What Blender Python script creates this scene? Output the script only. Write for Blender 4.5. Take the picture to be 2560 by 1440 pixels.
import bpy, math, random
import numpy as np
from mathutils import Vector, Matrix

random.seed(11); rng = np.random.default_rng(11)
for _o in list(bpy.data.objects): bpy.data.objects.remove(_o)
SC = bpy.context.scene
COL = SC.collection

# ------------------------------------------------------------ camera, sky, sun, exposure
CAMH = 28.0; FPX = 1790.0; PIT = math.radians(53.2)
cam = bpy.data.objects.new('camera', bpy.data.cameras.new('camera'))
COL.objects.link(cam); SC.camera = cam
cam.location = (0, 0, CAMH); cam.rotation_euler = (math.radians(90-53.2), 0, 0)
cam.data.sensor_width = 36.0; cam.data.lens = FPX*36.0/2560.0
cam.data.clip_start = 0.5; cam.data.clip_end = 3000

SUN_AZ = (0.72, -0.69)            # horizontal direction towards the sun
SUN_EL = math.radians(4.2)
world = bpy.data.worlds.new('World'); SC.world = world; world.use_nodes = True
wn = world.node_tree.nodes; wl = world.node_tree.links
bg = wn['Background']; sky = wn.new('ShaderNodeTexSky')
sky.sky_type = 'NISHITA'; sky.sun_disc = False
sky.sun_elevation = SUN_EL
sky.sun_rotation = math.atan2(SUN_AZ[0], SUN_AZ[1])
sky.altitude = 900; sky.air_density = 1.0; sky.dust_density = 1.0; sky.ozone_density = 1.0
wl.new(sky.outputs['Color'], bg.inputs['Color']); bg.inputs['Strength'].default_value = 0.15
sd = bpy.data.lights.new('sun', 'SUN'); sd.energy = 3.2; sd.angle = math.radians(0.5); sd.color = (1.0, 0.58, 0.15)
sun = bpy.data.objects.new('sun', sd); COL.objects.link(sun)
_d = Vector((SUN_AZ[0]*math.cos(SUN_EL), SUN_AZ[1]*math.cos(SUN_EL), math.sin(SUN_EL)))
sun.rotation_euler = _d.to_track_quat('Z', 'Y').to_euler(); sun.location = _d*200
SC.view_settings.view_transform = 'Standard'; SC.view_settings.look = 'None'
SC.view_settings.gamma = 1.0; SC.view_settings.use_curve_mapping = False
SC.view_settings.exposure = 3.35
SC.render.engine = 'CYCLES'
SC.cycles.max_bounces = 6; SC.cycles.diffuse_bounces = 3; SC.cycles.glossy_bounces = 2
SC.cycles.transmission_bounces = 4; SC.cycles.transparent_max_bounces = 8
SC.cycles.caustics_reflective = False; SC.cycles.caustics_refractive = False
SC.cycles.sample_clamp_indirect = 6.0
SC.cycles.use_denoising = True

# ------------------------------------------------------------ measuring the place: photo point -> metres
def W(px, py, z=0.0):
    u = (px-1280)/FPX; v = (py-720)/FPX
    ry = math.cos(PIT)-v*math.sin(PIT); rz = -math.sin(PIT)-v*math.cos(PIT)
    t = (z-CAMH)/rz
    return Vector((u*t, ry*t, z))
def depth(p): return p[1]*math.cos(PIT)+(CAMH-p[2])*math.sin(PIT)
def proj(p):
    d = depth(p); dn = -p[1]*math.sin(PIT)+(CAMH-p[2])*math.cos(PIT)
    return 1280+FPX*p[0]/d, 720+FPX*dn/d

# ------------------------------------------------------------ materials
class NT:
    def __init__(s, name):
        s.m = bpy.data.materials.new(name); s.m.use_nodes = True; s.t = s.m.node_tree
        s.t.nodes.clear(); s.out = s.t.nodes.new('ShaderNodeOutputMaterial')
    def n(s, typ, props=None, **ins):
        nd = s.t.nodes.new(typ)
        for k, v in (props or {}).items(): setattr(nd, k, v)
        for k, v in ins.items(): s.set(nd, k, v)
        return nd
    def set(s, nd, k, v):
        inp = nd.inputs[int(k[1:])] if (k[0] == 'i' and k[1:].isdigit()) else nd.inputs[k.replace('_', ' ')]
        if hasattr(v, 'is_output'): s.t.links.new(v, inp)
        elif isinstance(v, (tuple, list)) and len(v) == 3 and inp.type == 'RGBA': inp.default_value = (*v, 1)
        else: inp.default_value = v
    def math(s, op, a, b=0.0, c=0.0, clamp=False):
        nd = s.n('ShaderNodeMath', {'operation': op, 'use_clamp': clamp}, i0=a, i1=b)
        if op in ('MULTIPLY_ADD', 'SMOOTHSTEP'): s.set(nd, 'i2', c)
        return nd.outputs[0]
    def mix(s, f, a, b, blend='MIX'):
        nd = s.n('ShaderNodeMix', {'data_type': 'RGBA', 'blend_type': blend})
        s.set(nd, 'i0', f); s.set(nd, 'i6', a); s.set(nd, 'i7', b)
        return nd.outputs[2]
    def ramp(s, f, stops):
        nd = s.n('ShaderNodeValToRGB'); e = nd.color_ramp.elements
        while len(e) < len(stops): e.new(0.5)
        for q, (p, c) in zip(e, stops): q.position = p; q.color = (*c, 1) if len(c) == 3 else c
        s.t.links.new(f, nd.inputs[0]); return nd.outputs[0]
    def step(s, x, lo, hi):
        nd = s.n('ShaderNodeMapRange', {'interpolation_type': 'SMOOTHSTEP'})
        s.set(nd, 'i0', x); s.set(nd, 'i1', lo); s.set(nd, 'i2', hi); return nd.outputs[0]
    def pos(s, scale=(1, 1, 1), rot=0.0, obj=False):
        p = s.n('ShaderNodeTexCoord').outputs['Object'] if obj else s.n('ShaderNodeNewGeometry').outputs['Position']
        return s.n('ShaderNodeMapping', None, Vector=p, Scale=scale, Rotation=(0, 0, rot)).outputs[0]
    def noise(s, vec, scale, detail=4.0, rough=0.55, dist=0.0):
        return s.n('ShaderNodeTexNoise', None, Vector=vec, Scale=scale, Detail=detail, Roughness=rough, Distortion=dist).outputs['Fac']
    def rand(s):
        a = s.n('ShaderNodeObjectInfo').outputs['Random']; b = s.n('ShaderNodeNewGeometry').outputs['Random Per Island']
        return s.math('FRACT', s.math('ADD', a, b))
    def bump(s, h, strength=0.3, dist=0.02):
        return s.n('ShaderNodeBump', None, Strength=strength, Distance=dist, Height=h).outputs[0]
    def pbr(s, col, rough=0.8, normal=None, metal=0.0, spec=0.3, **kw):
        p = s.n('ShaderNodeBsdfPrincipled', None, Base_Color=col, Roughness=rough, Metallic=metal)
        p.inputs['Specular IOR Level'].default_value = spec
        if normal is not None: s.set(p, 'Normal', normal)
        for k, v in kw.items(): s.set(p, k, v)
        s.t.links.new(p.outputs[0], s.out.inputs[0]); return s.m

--

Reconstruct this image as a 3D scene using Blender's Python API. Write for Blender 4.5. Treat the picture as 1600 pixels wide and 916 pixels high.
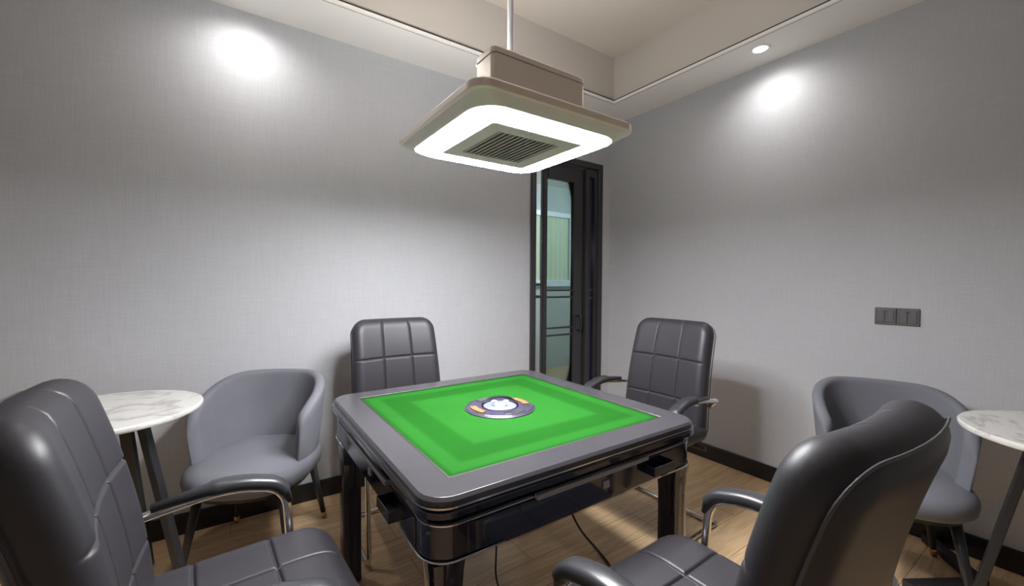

==

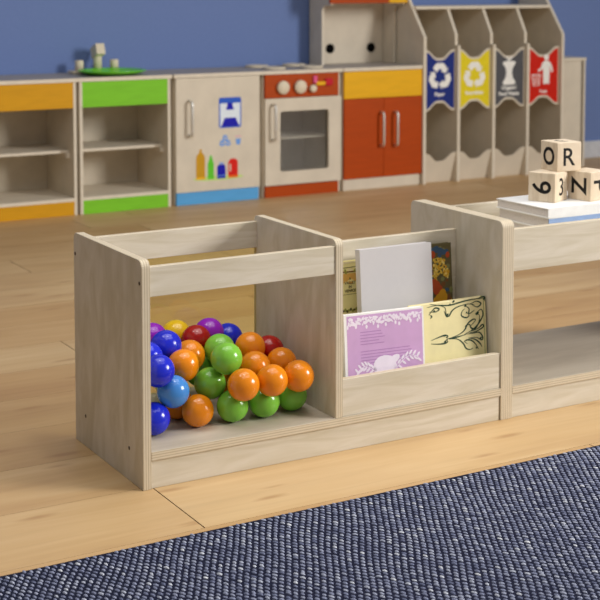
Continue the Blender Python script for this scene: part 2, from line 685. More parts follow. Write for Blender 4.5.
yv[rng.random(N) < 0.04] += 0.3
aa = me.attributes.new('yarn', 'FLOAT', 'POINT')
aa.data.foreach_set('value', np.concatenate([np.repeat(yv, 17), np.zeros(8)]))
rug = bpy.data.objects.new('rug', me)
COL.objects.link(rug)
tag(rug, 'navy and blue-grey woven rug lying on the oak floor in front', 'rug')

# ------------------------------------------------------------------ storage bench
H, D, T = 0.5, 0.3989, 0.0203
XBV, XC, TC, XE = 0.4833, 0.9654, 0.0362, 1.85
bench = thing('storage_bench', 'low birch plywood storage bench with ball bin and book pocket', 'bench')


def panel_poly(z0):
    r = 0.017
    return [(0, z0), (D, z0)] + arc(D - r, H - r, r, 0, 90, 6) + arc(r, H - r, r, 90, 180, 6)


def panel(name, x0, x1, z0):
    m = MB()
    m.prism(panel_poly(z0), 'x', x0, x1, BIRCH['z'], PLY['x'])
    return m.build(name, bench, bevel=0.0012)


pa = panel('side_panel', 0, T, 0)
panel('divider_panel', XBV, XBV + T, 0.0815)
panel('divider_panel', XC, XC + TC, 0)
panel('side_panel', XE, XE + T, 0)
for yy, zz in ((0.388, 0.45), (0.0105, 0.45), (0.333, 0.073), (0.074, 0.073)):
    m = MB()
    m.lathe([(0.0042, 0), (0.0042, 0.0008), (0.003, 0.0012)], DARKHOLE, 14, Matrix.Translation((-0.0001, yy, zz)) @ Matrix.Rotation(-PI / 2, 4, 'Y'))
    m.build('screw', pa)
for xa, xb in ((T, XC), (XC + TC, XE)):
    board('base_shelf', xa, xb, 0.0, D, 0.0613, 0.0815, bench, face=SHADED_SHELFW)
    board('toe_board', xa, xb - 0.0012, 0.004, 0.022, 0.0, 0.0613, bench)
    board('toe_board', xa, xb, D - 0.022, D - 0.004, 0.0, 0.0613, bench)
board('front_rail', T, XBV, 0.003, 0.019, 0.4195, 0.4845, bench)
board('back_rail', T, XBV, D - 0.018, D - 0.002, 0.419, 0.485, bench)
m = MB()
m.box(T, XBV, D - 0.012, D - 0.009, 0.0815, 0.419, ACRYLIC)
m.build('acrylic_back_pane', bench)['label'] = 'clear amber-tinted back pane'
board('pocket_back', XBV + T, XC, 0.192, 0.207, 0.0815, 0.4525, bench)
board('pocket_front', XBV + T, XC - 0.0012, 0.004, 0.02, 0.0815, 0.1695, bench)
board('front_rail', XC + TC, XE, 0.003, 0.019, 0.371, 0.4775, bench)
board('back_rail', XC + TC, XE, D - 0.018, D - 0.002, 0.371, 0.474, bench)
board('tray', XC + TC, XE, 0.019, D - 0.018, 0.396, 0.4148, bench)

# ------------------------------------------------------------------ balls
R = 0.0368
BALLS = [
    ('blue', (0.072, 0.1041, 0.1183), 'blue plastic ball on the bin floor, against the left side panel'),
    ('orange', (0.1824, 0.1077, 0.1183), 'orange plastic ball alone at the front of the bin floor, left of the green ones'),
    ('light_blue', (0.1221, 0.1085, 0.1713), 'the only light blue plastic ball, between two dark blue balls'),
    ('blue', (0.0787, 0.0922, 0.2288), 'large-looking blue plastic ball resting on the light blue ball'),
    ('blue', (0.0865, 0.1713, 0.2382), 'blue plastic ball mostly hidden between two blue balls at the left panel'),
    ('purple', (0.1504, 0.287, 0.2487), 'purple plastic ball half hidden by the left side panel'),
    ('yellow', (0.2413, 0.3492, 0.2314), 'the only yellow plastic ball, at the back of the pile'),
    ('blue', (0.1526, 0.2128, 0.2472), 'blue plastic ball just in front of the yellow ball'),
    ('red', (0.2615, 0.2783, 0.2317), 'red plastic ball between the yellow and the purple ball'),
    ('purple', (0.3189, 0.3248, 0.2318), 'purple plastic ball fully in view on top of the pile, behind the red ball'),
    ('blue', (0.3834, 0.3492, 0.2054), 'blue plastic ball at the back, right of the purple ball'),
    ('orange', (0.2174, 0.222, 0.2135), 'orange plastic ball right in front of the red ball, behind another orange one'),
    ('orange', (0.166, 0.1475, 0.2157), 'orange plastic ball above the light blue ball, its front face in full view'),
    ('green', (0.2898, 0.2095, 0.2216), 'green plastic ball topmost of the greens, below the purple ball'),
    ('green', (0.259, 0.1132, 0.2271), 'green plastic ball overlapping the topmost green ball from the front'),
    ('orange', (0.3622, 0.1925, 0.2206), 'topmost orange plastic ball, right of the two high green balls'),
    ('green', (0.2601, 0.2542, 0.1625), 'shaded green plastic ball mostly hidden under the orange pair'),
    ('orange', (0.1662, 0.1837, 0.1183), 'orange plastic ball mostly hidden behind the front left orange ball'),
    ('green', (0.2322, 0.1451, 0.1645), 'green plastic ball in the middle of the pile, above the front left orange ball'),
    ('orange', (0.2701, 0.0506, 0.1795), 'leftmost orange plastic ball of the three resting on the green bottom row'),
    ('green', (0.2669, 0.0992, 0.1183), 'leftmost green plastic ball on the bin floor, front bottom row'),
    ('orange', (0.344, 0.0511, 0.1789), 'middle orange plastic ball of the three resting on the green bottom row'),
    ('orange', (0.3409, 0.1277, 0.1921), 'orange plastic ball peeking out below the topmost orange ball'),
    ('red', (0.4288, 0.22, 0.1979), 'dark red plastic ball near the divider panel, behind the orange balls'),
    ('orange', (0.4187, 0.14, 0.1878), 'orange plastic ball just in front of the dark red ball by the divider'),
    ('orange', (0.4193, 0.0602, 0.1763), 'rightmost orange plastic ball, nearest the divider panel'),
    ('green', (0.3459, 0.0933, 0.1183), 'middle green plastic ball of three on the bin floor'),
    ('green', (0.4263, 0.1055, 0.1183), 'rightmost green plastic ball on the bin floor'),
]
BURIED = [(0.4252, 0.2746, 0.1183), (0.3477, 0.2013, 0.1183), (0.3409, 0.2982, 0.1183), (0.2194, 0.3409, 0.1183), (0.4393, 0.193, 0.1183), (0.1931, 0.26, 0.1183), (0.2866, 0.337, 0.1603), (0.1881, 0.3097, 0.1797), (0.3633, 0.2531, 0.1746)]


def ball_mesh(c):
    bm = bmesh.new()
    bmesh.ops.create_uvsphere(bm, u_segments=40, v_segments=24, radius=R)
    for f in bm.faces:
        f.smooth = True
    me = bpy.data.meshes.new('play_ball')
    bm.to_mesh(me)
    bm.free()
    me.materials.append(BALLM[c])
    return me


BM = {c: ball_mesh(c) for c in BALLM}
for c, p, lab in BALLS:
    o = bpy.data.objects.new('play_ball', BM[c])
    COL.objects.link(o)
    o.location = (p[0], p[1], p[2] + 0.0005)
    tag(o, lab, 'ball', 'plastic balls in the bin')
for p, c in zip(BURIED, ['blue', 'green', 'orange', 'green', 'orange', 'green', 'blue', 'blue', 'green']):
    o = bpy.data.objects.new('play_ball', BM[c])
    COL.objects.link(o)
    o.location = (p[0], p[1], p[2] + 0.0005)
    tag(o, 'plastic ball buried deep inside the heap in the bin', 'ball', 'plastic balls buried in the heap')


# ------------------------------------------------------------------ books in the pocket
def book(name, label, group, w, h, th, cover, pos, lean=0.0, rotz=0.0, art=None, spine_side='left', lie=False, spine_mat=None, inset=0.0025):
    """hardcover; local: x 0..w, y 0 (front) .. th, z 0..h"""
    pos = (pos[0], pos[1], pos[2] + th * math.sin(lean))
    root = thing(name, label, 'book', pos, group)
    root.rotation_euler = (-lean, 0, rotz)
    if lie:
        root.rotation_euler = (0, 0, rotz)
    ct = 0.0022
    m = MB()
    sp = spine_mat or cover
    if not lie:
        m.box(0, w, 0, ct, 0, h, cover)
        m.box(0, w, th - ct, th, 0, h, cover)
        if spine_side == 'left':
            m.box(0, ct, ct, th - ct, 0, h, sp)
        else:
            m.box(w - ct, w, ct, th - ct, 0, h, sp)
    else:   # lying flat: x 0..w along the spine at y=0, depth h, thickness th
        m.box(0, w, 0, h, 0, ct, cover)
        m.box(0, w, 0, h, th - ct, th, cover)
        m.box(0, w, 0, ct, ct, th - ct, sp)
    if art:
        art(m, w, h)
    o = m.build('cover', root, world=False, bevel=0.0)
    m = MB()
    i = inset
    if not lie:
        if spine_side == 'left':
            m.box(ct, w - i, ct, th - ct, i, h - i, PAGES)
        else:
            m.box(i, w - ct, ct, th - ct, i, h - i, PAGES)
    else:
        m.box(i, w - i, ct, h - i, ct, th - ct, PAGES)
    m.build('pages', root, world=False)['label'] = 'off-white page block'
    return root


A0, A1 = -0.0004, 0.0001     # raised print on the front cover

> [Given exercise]
Begin at the line that has "What Blender Python" in the entries above; stop after the line that has "COL = SC.collection". Transcribe exactly those lines and no others.

> [Written solution]
What Blender Python script creates this scene? Output the script only. Write for Blender 4.5. Take the picture to be 2560 by 1440 pixels.
import bpy, math, random
import numpy as np
from mathutils import Vector, Matrix

random.seed(11); rng = np.random.default_rng(11)
for _o in list(bpy.data.objects): bpy.data.objects.remove(_o)
SC = bpy.context.scene
COL = SC.collection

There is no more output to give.